[Material for the task]:
** begin **

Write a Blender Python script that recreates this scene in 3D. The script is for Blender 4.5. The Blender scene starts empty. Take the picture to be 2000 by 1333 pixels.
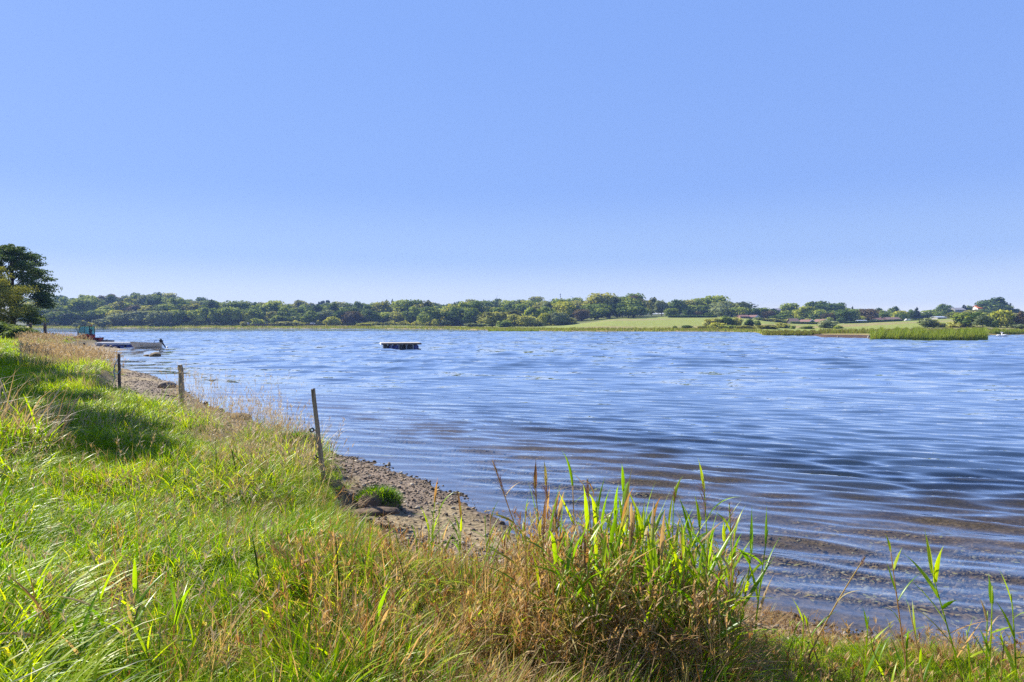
import bpy, bmesh, math, random
import numpy as np
from mathutils import Vector, Matrix

SC = bpy.context.scene
COL = SC.collection
rng = np.random.default_rng(7)
random.seed(7)
R = math.radians

# ------------------------------------------------------------------ camera
H, F, HY = 2.1, 1333.0, 633.0            # eye height over the water, focal length and horizon row in photo pixels
cam = bpy.data.cameras.new('camera')
cam.lens = 24.0 * 0.9998
cam.sensor_width = 36.0
cam.shift_y = -(666.5 - HY) / 2000.0
cam.clip_start = 0.05
cam.clip_end = 12000
camo = bpy.data.objects.new('camera', cam)
COL.objects.link(camo)
camo.location = (0, 0, H)
camo.rotation_euler = (math.pi / 2, 0, 0)
SC.camera = camo

# ------------------------------------------------------------------ sky, sun, exposure
SUN_EL, SUN_AZ = 37.0, -52.0             # azimuth measured from +Y, negative = to the left
world = bpy.data.worlds.new('World')
SC.world = world
world.use_nodes = True
wn = world.node_tree
bg = wn.nodes['Background']
bg.inputs[1].default_value = 0.08
sky = wn.nodes.new('ShaderNodeTexSky')
sky.sky_type = 'NISHITA'
sky.sun_disc = False
sky.sun_elevation = R(SUN_EL)
sky.sun_rotation = R(SUN_AZ)
sky.air_density = 1.0
sky.dust_density = 0.3
sky.ozone_density = 3.0
tc = wn.nodes.new('ShaderNodeTexCoord')
sep = wn.nodes.new('ShaderNodeSeparateXYZ')
wn.links.new(tc.outputs['Generated'], sep.inputs[0])
ramp = wn.nodes.new('ShaderNodeValToRGB')
ramp.color_ramp.interpolation = 'EASE'
els = ramp.color_ramp.elements
stops = [(0.0, (.98, .96, .95)), (.035, (.64, .73, .91)), (.10, (.345, .505, .89)), (.20, (.245, .41, .89)),
         (.42, (.225, .395, .90)), (.75, (.11, .23, .70)), (1.0, (.08, .18, .56))]
while len(els) < len(stops):
    els.new(0.5)
for e, (p, c) in zip(els, stops):
    e.position = p
    e.color = (*c, 1)
wn.links.new(sep.outputs['Z'], ramp.inputs[0])
scl = wn.nodes.new('ShaderNodeVectorMath')
scl.operation = 'SCALE'
scl.inputs[3].default_value = 6.1
wn.links.new(ramp.outputs[0], scl.inputs[0])
mx = wn.nodes.new('ShaderNodeMix')
mx.data_type = 'RGBA'
mx.inputs[0].default_value = 0.87
wn.links.new(sky.outputs[0], mx.inputs[6])
wn.links.new(scl.outputs[0], mx.inputs[7])
wn.links.new(mx.outputs[2], bg.inputs[0])

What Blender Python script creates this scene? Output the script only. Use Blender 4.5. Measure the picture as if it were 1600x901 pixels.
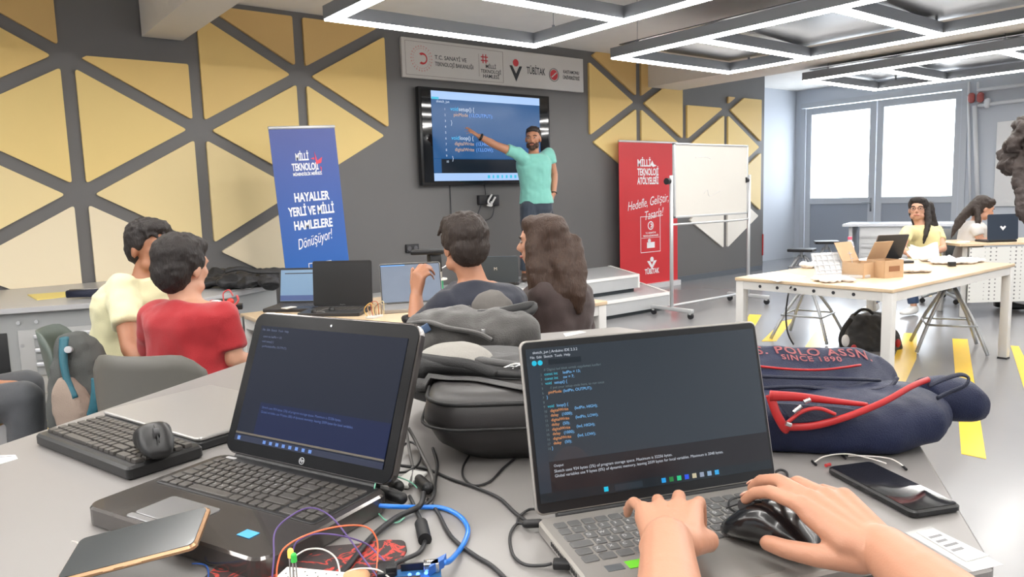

** end **

[Aim]:
Make an exact copy of the whole listing, but don't bring over any pictures.

[Output for this task]:
Write a Blender Python script that recreates this scene in 3D. The script is for Blender 4.5. The Blender scene starts empty. Take the picture to be 2000 by 1333 pixels.
import bpy, bmesh, math, random
import numpy as np
from mathutils import Vector, Matrix

SC = bpy.context.scene
COL = SC.collection
rng = np.random.default_rng(7)
random.seed(7)
R = math.radians

# ------------------------------------------------------------------ camera
H, F, HY = 2.1, 1333.0, 633.0            # eye height over the water, focal length and horizon row in photo pixels
cam = bpy.data.cameras.new('camera')
cam.lens = 24.0 * 0.9998
cam.sensor_width = 36.0
cam.shift_y = -(666.5 - HY) / 2000.0
cam.clip_start = 0.05
cam.clip_end = 12000
camo = bpy.data.objects.new('camera', cam)
COL.objects.link(camo)
camo.location = (0, 0, H)
camo.rotation_euler = (math.pi / 2, 0, 0)
SC.camera = camo

# ------------------------------------------------------------------ sky, sun, exposure
SUN_EL, SUN_AZ = 37.0, -52.0             # azimuth measured from +Y, negative = to the left
world = bpy.data.worlds.new('World')
SC.world = world
world.use_nodes = True
wn = world.node_tree
bg = wn.nodes['Background']
bg.inputs[1].default_value = 0.08
sky = wn.nodes.new('ShaderNodeTexSky')
sky.sky_type = 'NISHITA'
sky.sun_disc = False
sky.sun_elevation = R(SUN_EL)
sky.sun_rotation = R(SUN_AZ)
sky.air_density = 1.0
sky.dust_density = 0.3
sky.ozone_density = 3.0
tc = wn.nodes.new('ShaderNodeTexCoord')
sep = wn.nodes.new('ShaderNodeSeparateXYZ')
wn.links.new(tc.outputs['Generated'], sep.inputs[0])
ramp = wn.nodes.new('ShaderNodeValToRGB')
ramp.color_ramp.interpolation = 'EASE'
els = ramp.color_ramp.elements
stops = [(0.0, (.98, .96, .95)), (.035, (.64, .73, .91)), (.10, (.345, .505, .89)), (.20, (.245, .41, .89)),
         (.42, (.225, .395, .90)), (.75, (.11, .23, .70)), (1.0, (.08, .18, .56))]
while len(els) < len(stops):
    els.new(0.5)
for e, (p, c) in zip(els, stops):
    e.position = p
    e.color = (*c, 1)
wn.links.new(sep.outputs['Z'], ramp.inputs[0])
scl = wn.nodes.new('ShaderNodeVectorMath')
scl.operation = 'SCALE'
scl.inputs[3].default_value = 6.1
wn.links.new(ramp.outputs[0], scl.inputs[0])
mx = wn.nodes.new('ShaderNodeMix')
mx.data_type = 'RGBA'
mx.inputs[0].default_value = 0.87
wn.links.new(sky.outputs[0], mx.inputs[6])
wn.links.new(scl.outputs[0], mx.inputs[7])
wn.links.new(mx.outputs[2], bg.inputs[0])

What Blender Python script creates this scene? Output the script only. Use Blender 4.5. Measure the picture as if it were 1600x901 pixels.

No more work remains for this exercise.